Fannie Mae had its biggest two-day decline in 20 years after executives failed to alleviate investor concern following a report that speculated it may have understated its credit losses.

Business publisher Fortune released an article on its website reporting that the mortgage-finance giant was hiding its growing credit losses through a change in the way it reports its exposure to risky home loans.

The government-sponsored mortgage company reported a credit-loss ratio between 4 and 6 basis points in August this year. In a report released by the company last week of its Q3 financial results, it reported its annualized credit-loss ratio at just 4 basis points.

Fannie Mae said the calculation was derived through a new and different accounting methodology from the one previously used to calculate the range it forecast in August. According to the article released by fortune, the company's credit loss ratio would be 7.5 basis points if it was using the old methodology.
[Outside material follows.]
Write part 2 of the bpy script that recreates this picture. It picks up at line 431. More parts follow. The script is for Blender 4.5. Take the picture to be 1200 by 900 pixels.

A conference call was arranged on Friday with Fannie's CFO and other executives, in which the company attempted to explain the change, according to the Associated Press. CFO Stephen Swad said Fannie Mae expected to recover a portion of the $670 million in provisions for credit losses on bad mortgages that the company wrote off in Q3.

The accounting has the effect of pulling forward losses well before they are realized, Swad said. Some loans we have seen cured at no expense.

U.S. accounting rules states Fannie Mae must record the fair value of the loans, or the price the assets could receive in a market transaction.

Fannie shares slipped as low as $36.86 before recovering. The stock closed down 5.46 percent to $40.69.